■ What you should do ■
Print verbatim the opening line of the material and every subsequent line through the one containing "COL = SC.collection".

■ Data shown ■

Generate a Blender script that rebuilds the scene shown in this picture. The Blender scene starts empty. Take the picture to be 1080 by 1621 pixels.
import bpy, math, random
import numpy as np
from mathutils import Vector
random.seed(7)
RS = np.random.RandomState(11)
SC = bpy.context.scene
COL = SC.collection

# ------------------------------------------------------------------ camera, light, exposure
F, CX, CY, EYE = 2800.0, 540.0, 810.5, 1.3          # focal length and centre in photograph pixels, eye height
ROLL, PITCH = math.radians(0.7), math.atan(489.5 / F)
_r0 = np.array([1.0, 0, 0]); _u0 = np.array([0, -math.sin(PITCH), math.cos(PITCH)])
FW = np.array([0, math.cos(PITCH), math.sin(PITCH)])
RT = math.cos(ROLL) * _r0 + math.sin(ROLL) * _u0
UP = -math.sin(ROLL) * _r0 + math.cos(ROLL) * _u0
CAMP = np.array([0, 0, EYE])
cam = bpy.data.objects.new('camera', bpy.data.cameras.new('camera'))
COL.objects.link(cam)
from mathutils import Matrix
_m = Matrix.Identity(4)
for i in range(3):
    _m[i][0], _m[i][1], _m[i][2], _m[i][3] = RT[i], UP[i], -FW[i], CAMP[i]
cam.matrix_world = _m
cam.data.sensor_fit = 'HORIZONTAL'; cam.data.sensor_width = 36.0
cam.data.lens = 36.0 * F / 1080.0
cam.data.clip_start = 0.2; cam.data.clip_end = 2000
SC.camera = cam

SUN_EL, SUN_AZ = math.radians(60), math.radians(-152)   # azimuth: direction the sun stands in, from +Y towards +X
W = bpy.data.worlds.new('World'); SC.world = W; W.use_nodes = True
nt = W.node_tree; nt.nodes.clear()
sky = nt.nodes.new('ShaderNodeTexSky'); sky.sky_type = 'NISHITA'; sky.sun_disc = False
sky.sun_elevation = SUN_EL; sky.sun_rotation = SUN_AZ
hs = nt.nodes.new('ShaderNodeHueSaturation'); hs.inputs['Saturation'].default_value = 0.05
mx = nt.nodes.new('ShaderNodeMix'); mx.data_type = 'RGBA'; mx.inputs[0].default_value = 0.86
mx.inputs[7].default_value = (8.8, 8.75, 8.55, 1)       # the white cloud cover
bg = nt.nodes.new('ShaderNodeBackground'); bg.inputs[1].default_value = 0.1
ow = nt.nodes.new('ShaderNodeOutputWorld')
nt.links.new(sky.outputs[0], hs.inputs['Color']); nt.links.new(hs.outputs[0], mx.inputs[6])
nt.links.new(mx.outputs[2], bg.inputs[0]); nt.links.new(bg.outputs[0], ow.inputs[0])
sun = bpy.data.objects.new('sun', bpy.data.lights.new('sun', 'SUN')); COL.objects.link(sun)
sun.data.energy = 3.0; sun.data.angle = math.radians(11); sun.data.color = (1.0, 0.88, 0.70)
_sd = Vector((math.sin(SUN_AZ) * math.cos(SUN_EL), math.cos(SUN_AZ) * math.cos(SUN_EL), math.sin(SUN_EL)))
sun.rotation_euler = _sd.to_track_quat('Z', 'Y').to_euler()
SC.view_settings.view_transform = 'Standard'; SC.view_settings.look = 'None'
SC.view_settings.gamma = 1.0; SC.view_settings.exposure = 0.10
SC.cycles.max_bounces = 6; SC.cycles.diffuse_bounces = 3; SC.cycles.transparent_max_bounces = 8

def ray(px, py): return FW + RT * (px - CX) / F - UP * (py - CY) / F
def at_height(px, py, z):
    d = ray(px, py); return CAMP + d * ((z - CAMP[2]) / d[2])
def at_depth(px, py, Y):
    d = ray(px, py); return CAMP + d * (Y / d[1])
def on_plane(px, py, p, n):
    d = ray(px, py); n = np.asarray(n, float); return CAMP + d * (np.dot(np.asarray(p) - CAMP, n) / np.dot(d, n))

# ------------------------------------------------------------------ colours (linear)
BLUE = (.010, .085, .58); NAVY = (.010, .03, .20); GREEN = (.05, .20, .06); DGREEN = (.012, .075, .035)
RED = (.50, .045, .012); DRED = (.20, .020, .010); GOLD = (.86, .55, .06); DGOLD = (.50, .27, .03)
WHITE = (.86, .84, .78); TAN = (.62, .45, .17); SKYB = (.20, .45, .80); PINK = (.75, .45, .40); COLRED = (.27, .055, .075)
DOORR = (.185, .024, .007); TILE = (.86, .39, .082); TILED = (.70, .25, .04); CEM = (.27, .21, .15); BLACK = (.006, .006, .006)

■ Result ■
Generate a Blender script that rebuilds the scene shown in this picture. The Blender scene starts empty. Take the picture to be 1080 by 1621 pixels.
import bpy, math, random
import numpy as np
from mathutils import Vector
random.seed(7)
RS = np.random.RandomState(11)
SC = bpy.context.scene
COL = SC.collection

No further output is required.